John Means did not become the first Oriole to win the AL Rookie of the Year award in 20 years.

The surprising ace finished second behind Yordan Alvarez in this year’s voting. The result is less of a surprise, as Alvarez utterly dominated opponents at the plate all year long. From the moment he was promoted in June, Alvarez was one of the best hitters in baseball. 

By wRC+, an all-encompassing offensive metric, he was actually the second-best hitter in baseball behind only Mike Trout. And he owned the best OPS for a rookie in MLB history.
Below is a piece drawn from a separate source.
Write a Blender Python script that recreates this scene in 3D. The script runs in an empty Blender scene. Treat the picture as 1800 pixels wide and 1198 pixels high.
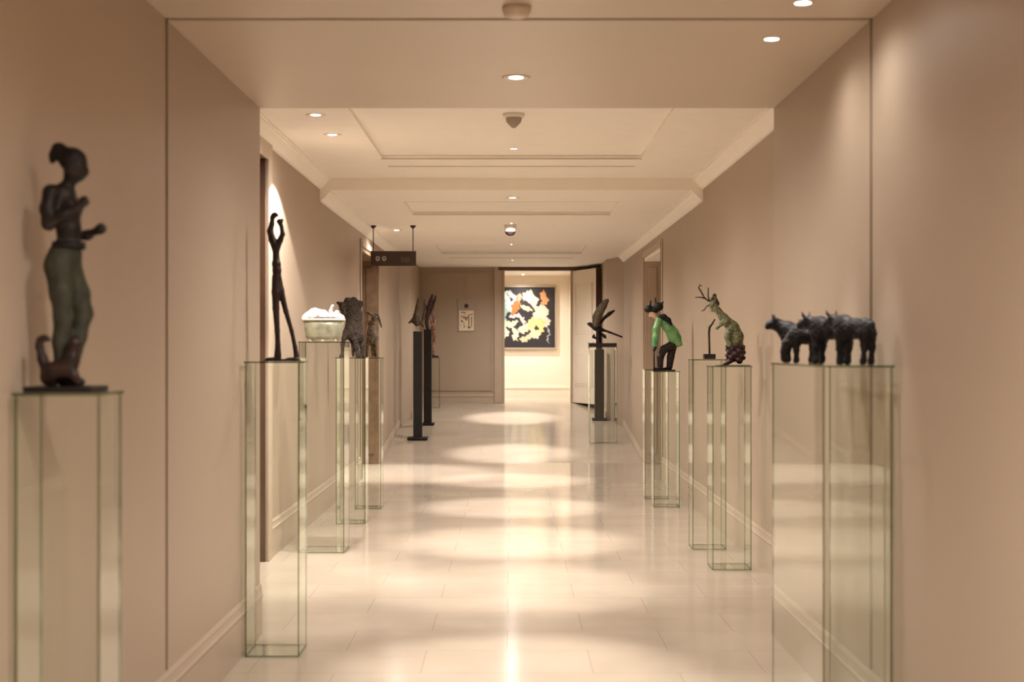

He accomplished all this while hitting in the middle of the most formidable lineup in baseball, a Houston unit that carried them to the American League pennant.

Alvarez didn’t enjoy the most prolific postseason of all-time, but he still pitched in with a few big hits against the Nationals in the World Series. His hot streak in the Fall Classic actually allowed him to lead the Astros in both batting average and OPS against the Nats.

For so many reasons, Alvarez earned his unanimous first-place finish. But don’t let that diminish Means’ year.

A non-prospect who was made the Orioles roster out of Spring Training, Means was the team’s lone All-Star representative this season. He held his own in the vaunted AL East, and was the clear-cut second-best rookie in the AL in 2019.

Means’ great season helped him receive 16 second-place votes, while no other candidate received more than six.

In a long, trying season, Means stood out as one of the most pleasant surprises for the Orioles in recent memory. The organization has long struggled to develop starting pitching, which has constantly placed them behind the 8-ball in their division. If the front office can unearth a few more hidden gems in the coming seasons, the rebuild may just work out after all.

Brandon Lowe of the Rays rounded out the top three finishers, while Eloy Jimenez finished fourth.